Just one month after Lee lost the UFC 216 interim title bout to Tony Ferguson in a back-and-forth fight, Follis confirmed his departure from the gym.

In a statement provided to Bleacher Report, he thanked Couture for bringing him onto the team.

“Having the opportunity to build it back up to a world-class level has been one of the great experiences of my professional career,” he said. “At the time there was not a Brazilian jiu-jitsu program in place for non-fighters to come in for, so to see it take off and flourish was a great accomplishment.

“I’m really excited about some big possibilities that are currently sitting in front of me and I’m looking forward to watching these things unfold soon. I’m so grateful to everyone that partnered with me over the years to get the gym and the Brazilian jiu-jitsu program to where it is.”

Xtreme Couture manager and coach Eric Nicksick wished Follis well in his future endeavors, but indicated the coach didn’t always jell with his colleagues.
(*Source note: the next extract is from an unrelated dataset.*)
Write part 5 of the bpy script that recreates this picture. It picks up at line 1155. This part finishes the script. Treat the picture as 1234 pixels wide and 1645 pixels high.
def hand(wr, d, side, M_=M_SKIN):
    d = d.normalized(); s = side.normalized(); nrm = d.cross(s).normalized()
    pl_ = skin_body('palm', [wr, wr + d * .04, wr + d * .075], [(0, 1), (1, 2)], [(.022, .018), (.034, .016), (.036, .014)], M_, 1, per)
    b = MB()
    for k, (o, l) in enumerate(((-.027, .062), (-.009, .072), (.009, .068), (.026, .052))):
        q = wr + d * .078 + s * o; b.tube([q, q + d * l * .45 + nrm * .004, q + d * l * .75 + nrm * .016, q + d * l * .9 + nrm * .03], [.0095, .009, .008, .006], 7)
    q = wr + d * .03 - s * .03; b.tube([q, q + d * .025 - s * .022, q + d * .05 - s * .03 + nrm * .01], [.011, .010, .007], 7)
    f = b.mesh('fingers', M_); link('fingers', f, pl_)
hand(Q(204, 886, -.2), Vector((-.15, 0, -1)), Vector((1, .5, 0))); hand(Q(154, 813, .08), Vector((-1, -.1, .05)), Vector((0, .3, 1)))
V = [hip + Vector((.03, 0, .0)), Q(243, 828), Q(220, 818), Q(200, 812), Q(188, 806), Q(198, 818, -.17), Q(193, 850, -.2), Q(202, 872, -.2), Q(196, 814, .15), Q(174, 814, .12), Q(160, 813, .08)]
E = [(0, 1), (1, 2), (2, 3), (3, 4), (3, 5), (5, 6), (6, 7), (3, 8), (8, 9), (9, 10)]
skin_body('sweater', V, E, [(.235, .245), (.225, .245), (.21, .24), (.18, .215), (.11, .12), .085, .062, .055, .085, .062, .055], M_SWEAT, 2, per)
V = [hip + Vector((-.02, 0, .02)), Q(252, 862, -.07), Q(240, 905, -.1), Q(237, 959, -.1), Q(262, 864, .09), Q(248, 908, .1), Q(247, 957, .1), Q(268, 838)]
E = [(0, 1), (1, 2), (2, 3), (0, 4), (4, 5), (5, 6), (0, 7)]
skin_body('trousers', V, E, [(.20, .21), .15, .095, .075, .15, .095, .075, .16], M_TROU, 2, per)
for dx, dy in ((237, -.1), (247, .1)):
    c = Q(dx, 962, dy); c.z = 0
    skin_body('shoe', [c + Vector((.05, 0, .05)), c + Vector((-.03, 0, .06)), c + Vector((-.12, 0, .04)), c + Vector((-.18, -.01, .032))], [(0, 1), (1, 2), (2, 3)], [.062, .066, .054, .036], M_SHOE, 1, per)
“I feel like we weren’t on the same page with a lot of things that were coming up with coach Follis,” Nicksick told MMAjunkie Radio two weeks ago. “I wish him nothing but the best. I feel like he’s better off on his own and doing his own thing and running his own program.

“He’s going to do well. He’s always been a successful coach, but I think the track record of him bumping around kind of speaks for itself.”

On Saturday, Keith Lee, the younger brother of Kevin Lee and another promising MMA prospect under Follis’ tutelage, won his third professional bout, stopping his opponent via first-round TKO.

Unlike so many nights where he’d shared in the successes and failures of his students, Follis wasn’t there to watch Lee win.